Find the numbers, and then look for them from the major manufacturers. They usually have cross-references.

Use the best ones you consider to make sense given the value of the mill itself.

Hey folks, I appreciate the warnings and they have been heard.

Though I may not be an expert I am the kind of guy that achieves by increasing the mass of my effort until it outweighs the weight of my incompetence. It's been my recipe for success for decades and every time I've heard someone tell me I can't do it I become that much more determined. It's never a big deal for me to fail; I've always had the attitude that failures are steps on the road to success. I take what everyone else considers a doubt to actually be a dare. So now I've been double dog dared to try.

Every achievement I've made in life, though it may seem at the time to be worthless, has been added to my vocabulary of understanding which I use to leverage success later.
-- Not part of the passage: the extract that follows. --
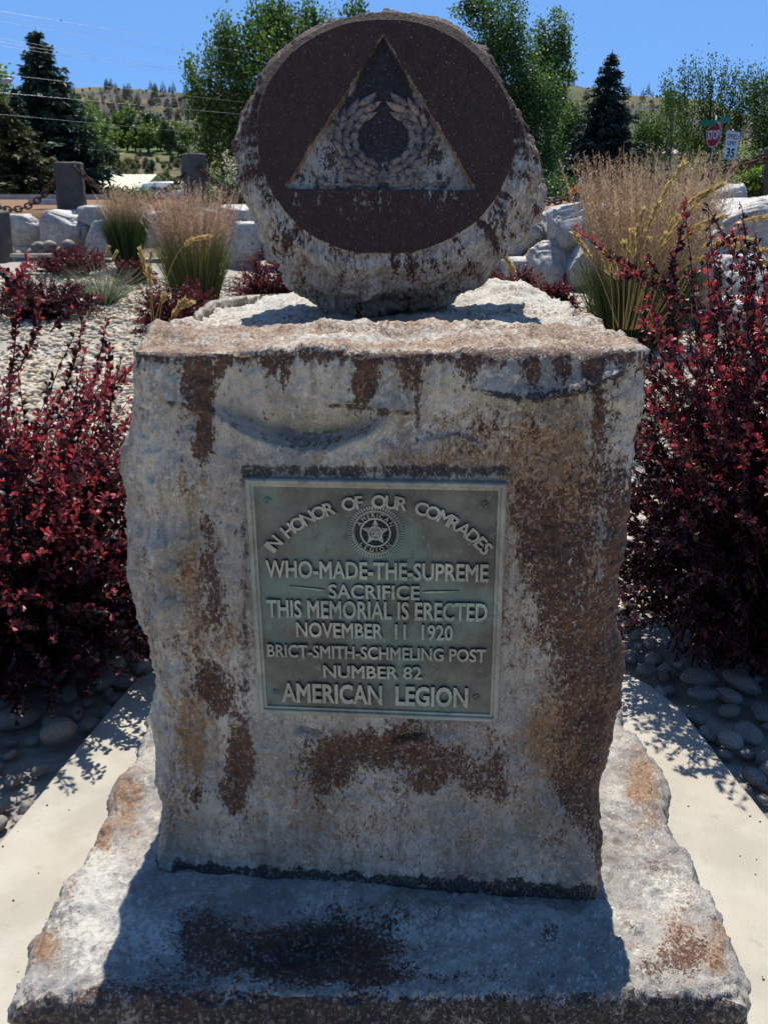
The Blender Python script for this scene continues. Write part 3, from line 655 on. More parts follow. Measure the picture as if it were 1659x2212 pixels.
def build_disc():
    rim = np.array([(st_of(*q)) for q in ((828, 42), (935, 58), (1035, 125), (1095, 215), (1110, 300), (1090, 390), (1040, 465), (960, 520), (830, 546), (700, 522), (615, 455), (570, 370), (556, 290), (575, 190), (640, 105), (725, 58))])
    ra = np.arctan2(rim[:, 1], rim[:, 0]); rr = np.hypot(rim[:, 0], rim[:, 1]); o = np.argsort(ra); ra = ra[o]; rr = rr[o]
    nphi = 720; phi = np.arange(nphi) * 2 * np.pi / nphi - np.pi
    Rf = np.interp(phi, np.concatenate([ra - 2 * np.pi, ra, ra + 2 * np.pi]), np.tile(rr, 3))
    for _ in range(40): Rf = (Rf + np.roll(Rf, 1) + np.roll(Rf, -1)) / 3
    Rf = Rf + 0.0022 * fbm(np.stack([np.cos(phi) * 7, np.sin(phi) * 7, 0 * phi], 1), 3)
    # how far the rough flank stands out beyond the face, by angle (0 = right, 90 = top)
    degs = np.array([-180, -160, -135, -110, -90, -70, -45, -20, -8, 0, 15, 30, 45, 60, 75, 90, 105, 120, 140, 160, 180])
    outs = np.array([.036, .038, .050, .054, .036, .056, .054, .058, .074, .058, .034, .026, .032, .040, .040, .046, .040, .034, .036, .036, .036])
    out = np.interp(np.degrees(phi), degs, outs)
    prof = [(0.0, 0.0), (0.05, 0.03), (0.45, 0.04), (0.70, 0.10), (0.85, 0.16), (1.0, 0.24), (0.95, 0.5), (1.0, 0.78), (0.9, 0.94), (-0.4, 1.0)]
    T = 0.285
    pt = np.linspace(0, 1, 110); pk = np.linspace(0, 1, len(prof)); po = np.interp(pt, pk, [q[0] for q in prof]); pw = np.interp(pt, pk, [q[1] for q in prof]) * T
    rows = []; kinds = []
    nr = 230
    for i in range(1, nr + 1): rows.append((Rf * (i / nr), np.zeros(nphi))); kinds.append(0)
    for i in range(1, len(pt)): rows.append((Rf + out * po[i], np.full(nphi, pw[i]))); kinds.append(1)
    for q in np.linspace(0.85, 0.04, 14): rows.append(((Rf - 0.5 * out) * q, np.full(nphi, T + 0.02 * (1 - q)))); kinds.append(2)
    r = np.array([x[0] for x in rows]); wv = np.array([x[1] for x in rows]); kd = np.repeat(kinds, nphi)
    s = (r * np.cos(phi)).ravel(); t = (r * np.sin(phi)).ravel(); wd = wv.ravel()
    n = len(rows)
    I, J = np.meshgrid(np.arange(n - 1), np.arange(nphi), indexing='ij'); J2 = (J + 1) % nphi
    Q = np.stack([(I * nphi + J).ravel(), (I * nphi + J2).ravel(), ((I + 1) * nphi + J2).ravel(), ((I + 1) * nphi + J).ravel()], 1)[:, ::-1]
    V = DL(s, t, wd); V = np.concatenate([V, [DL(0.0, 0.0, 0.0)]]); s = np.append(s, 0); t = np.append(t, 0); wd = np.append(wd, 0); kd = np.append(kd, 0)
    cen = len(V) - 1
    # flank roughness
    face = kd == 0
    rad = np.hypot(s, t) + 1e-9; u = np.stack([s / rad, t / rad], 1)
    k = np.where(face, 0, np.clip(wd / 0.05, 0, 1))
    P3 = np.stack([s, t, wd], 1)
    dd = k * (0.020 * fbm(P3 * 5 + 3, 4) + 0.010 * fbm(P3 * 15 + 6, 4, .6) + 0.004 * fbm(P3 * 45, 4, .6) + 0.062 * terrace(fbm(P3 * np.array([5, 5, 9]) + 21, 5, .58), 7))
    dd += k * 0.020 * terrace(fbm(P3 * np.array([4, 4, 30]) + 55, 4, .5), 6)
    dd += k * 0.015 * np.exp(-((np.degrees(np.arctan2(t, s)) - 42) / 8) ** 2)
    s2 = s + u[:, 0] * dd; t2 = t + u[:, 1] * dd
    # carved triangle sunk into the polished face
    td = tri_dist(s, t)
    sink = sstep(0.0, 0.0030, td) * 0.0105
    groove = 0.0025 * np.exp(-((td + 0.002) / 0.0022) ** 2)
    w2 = wd + np.where(face, sink - 0.0 * groove + 0.0008 * fbm(P3 * 60, 3), 0)
    V = DL(s2, t2, w2)
    F_all = Q.tolist() + [[cen, j, (j + 1) % nphi][::-1] for j in range(nphi)]
    bk = (n - 1) * nphi; F_all.append([bk + j for j in range(nphi)])
    px, py = proj(V); st = np.zeros((len(V), 4)); G = gauss
    wob = fbm(np.stack([px / 30, py / 30, 0 * px], 1), 3)
    ins = sstep(-0.001, 0.002, td) * face
    fc = face * 1.0
    rust = fc * (1 - ins) * 1.25 ; blk = fc * (1 - ins) * 0.12
    # white run-off below the triangle, at the rim
    drip = fbm(np.stack([px / 17, py / 60, 0 * px], 1), 5, .68)
    run = boxf(px, py, 635, 1020, 410, 500, 6) * sstep(500, 415, py + 40 * drip)
    rust = rust - fc * (0.70 * run * (0.40 + 1.6 * drip) + 0.34 * boxf(px, py, 600, 1040, 408, 545, 30) * (0.5 + 1.3 * drip))
    rust = rust - fc * 0.28 * sstep(0.975, 0.998, np.hypot(s, t) / np.interp(np.arctan2(t, s), phi, Rf)) * (0.7 + wob)
    # inside: grey in the corners and along the sides, dark in the middle and apex
    core = np.clip(1.25 * G(px, py, 828, 150, 45, 75) + 1.2 * G(px, py, 826, 265, 62, 80) + 0.9 * G(px, py, 828, 200, 40, 60), 0, 1.2)
    blk = blk + ins * (0.80 * core + 0.26 + 0.34 * np.exp(-((np.hypot((px - 828) / 1.0, (py - 293) / .95) - 84) / 26) ** 2) + 0.25 * boxf(px, py, 680, 980, 380, 412, 8)); rust = rust + ins * (0.80 * core + 0.30 + 0.25 * G(px, py, 720, 330, 30, 30) + 0.28 * G(px, py, 930, 330, 30, 30))
    edge = np.exp(-(td / 0.0040) ** 2) * face * (py < 400)
    och = 0.75 * edge; rust = rust - 0.55 * edge
    rust = rust * 1.0
    # flank: brown above, chalky white below with brown runs
    ang = np.degrees(np.arctan2(t, s)); up = sstep(-25, 40, np.where(ang > 90, 180 - ang, np.where(ang < -90, -180 - ang, ang)))
    fl = (~face) * 1.0
    runs = fbm(np.stack([ang / 7.0, wd * 6, 0 * ang], 1), 4, .6)
    rust = rust + fl * (0.16 + 0.80 * up + 1.0 * runs + 0.25 * np.exp(-(wd / 0.02) ** 2)); och = och + fl * (0.36 + 0.5 * runs)
    rust = rust + fl * (0.35 * G(px, py, 910, 575, 70, 22) + 0.30 * G(px, py, 600, 500, 30, 60) + 0.3 * G(px, py, 1080, 480, 25, 60))
    ch = fl * (0.65 - 0.6 * up) + ins * 0.02
    st[:, 0] = rust; st[:, 1] = och; st[:, 2] = blk; st[:, 3] = ch
    o = mesh('round_stone', V, F_all, M_disc, None, True, (0, 1.85, 1.235), {'stain_shade': st})
    tag(o, 'thick round stone disc with a carved triangle and wreath, leaning back on the block', 'carved stone')
    return o
disc = build_disc()
def relief_mat():
    m, t, bs = new_mat('carved_relief'); c = coords(t)
    n1 = nz_(t, 45, 6, .65, c); n2 = nz_(t, 110, 7, .72, c, .5); n3 = nz_(t, 12, 3, .5, c)
    col = mixc(t, ramp01(t, n3, .4, .6), (0.26, 0.20, 0.16), (0.40, 0.26, 0.175))
    col = mixc(t, ramp01(t, n1, .4, .65), (0.13, 0.11, 0.092), col)
    col = mixc(t, mth(t, 'MULTIPLY', ramp01(t, n2, .50, .58), 0.85), col, (0.035, 0.026, 0.024))
    t.links.new(col, bs.inputs['Base Color']); bs.inputs['Roughness'].default_value = .7; bump(t, bs, n2, .5, .002)
    return m
M_relief = relief_mat()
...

I am not calculating whether my test machine "is worth it" but rather what I will gain in understanding along the way.

I heard the same stories when I first got into the idea of grinding my own telescope mirrors. Telescope mirrors are not micron accuracy, but angstrom. I was told I was in over my head, etc etc and yet as far as I can tell at star parties, my mirrors beat anything commercially available and even run head to head with some boutique names.

Same story when I started school, published my first book, rebuilt my first transmission, got my first patent. Naysayers are a dime a dozen.

I'm a polymath and an intellectual omnivore. I eat books for breakfast, so I suppose my next task is to devour some of your recommendations and get to work.

I have nothing but time and money now, and my shop is my playground. You don't retire at 46 in this economy without getting some things right along the way. If I have to blow a big pile of money on granite surface plates, ovens, more machine tools and tooling just to say I can do it, I will. Roar.

If you want to chase this down, go for it!

The thing is, you are in very charted territory, many of us do this exact thing 5+ days a week. We know exactly how to address this for the best outcome given a particular set of performance requirements, no research or guesswork needed, we will nail it the first time, with equipment we already own.

On the other hand you may have to spend $50k-150k man/hrs researching, trying, learning, tooling up to do this "right" on the 10th try. And the results will likely be a compromise, as youve got too much time in, so at some point its "good enough".

Im not trying to dissuade you, if you have the time and the money to tackle it, get after it! It just doesnt make much sense if you value your time, this could be rebuilt better than new inside of x hours by someone with experience, while you do something enjoyable.